-- Start of PROVIDED MATERIAL --

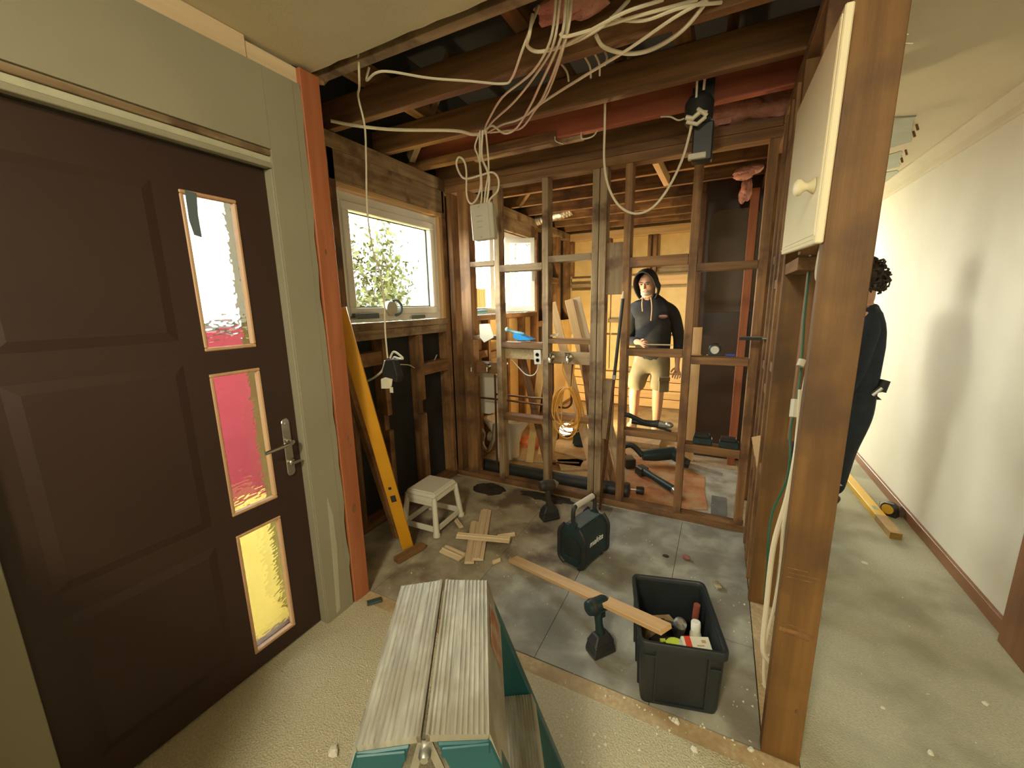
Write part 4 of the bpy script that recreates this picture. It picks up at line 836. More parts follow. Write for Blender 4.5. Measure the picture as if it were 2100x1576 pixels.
cb(6, [(-0.536, 1.540, 2.500), (-0.568, 1.582, 2.420), (-0.762, 1.897, 2.420), (-0.891, 2.037, 2.420), (-1.040, 2.191, 2.420), (-1.138, 2.208, 2.430), (-1.249, 2.204, 2.440)], 0.005, 'rightmost white cable of the steep bundle')
cb(7, [(-0.362, 1.636, 2.500), (-0.431, 1.584, 2.420), (-0.549, 1.623, 2.420), (-0.682, 1.619, 2.420), (-0.714, 1.564, 2.420), (-0.686, 1.521, 2.430), (-0.683, 1.541, 2.500)], 0.0065, 'white cable hooking round at the left of the ceiling cables')
cb(8, [(-0.147, 1.681, 2.460), (-0.338, 1.612, 2.430), (-0.484, 1.589, 2.420), (-0.571, 1.580, 2.420), (-0.589, 1.569, 2.430)], 0.006, 'white cable sweeping right under the near joist, upper of two')
cb(9, [(-0.248, 1.626, 2.460), (-0.347, 1.573, 2.430), (-0.447, 1.580, 2.420), (-0.587, 1.625, 2.420)], 0.006, 'white cable sweeping right under the near joist, lower of two')
cb(10, [(-0.116, 1.699, 2.460), (-0.195, 1.748, 2.420), (-0.303, 1.809, 2.420), (-0.391, 1.795, 2.420), (-0.469, 1.731, 2.430), (-0.488, 1.677, 2.450)], 0.0075, 'thick doubled white cable hanging in a shallow loop on the right')
cb(11, [(-0.122, 1.696, 2.460), (-0.219, 1.667, 2.420), (-0.384, 1.764, 2.420), (-0.585, 1.861, 2.420), (-0.841, 1.992, 2.420), (-0.946, 2.065, 2.420)], 0.006, 'straight white cable running down left from the shallow loop')
cb(12, [(-0.076, 1.734, 2.460), (-0.189, 1.660, 2.440), (-0.312, 1.646, 2.430), (-0.413, 1.579, 2.430)], 0.006, 'topmost white cable crossing right')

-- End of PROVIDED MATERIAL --

▶ _GIVEN INSTRUCTION_:
Could you repeat all of the material exactly? Pictures should not be copied.

▶ _COMPLETE OUTPUT_:
Write part 4 of the bpy script that recreates this picture. It picks up at line 836. More parts follow. Write for Blender 4.5. Measure the picture as if it were 2100x1576 pixels.
cb(6, [(-0.536, 1.540, 2.500), (-0.568, 1.582, 2.420), (-0.762, 1.897, 2.420), (-0.891, 2.037, 2.420), (-1.040, 2.191, 2.420), (-1.138, 2.208, 2.430), (-1.249, 2.204, 2.440)], 0.005, 'rightmost white cable of the steep bundle')
cb(7, [(-0.362, 1.636, 2.500), (-0.431, 1.584, 2.420), (-0.549, 1.623, 2.420), (-0.682, 1.619, 2.420), (-0.714, 1.564, 2.420), (-0.686, 1.521, 2.430), (-0.683, 1.541, 2.500)], 0.0065, 'white cable hooking round at the left of the ceiling cables')
cb(8, [(-0.147, 1.681, 2.460), (-0.338, 1.612, 2.430), (-0.484, 1.589, 2.420), (-0.571, 1.580, 2.420), (-0.589, 1.569, 2.430)], 0.006, 'white cable sweeping right under the near joist, upper of two')
cb(9, [(-0.248, 1.626, 2.460), (-0.347, 1.573, 2.430), (-0.447, 1.580, 2.420), (-0.587, 1.625, 2.420)], 0.006, 'white cable sweeping right under the near joist, lower of two')
cb(10, [(-0.116, 1.699, 2.460), (-0.195, 1.748, 2.420), (-0.303, 1.809, 2.420), (-0.391, 1.795, 2.420), (-0.469, 1.731, 2.430), (-0.488, 1.677, 2.450)], 0.0075, 'thick doubled white cable hanging in a shallow loop on the right')
cb(11, [(-0.122, 1.696, 2.460), (-0.219, 1.667, 2.420), (-0.384, 1.764, 2.420), (-0.585, 1.861, 2.420), (-0.841, 1.992, 2.420), (-0.946, 2.065, 2.420)], 0.006, 'straight white cable running down left from the shallow loop')
cb(12, [(-0.076, 1.734, 2.460), (-0.189, 1.660, 2.440), (-0.312, 1.646, 2.430), (-0.413, 1.579, 2.430)], 0.006, 'topmost white cable crossing right')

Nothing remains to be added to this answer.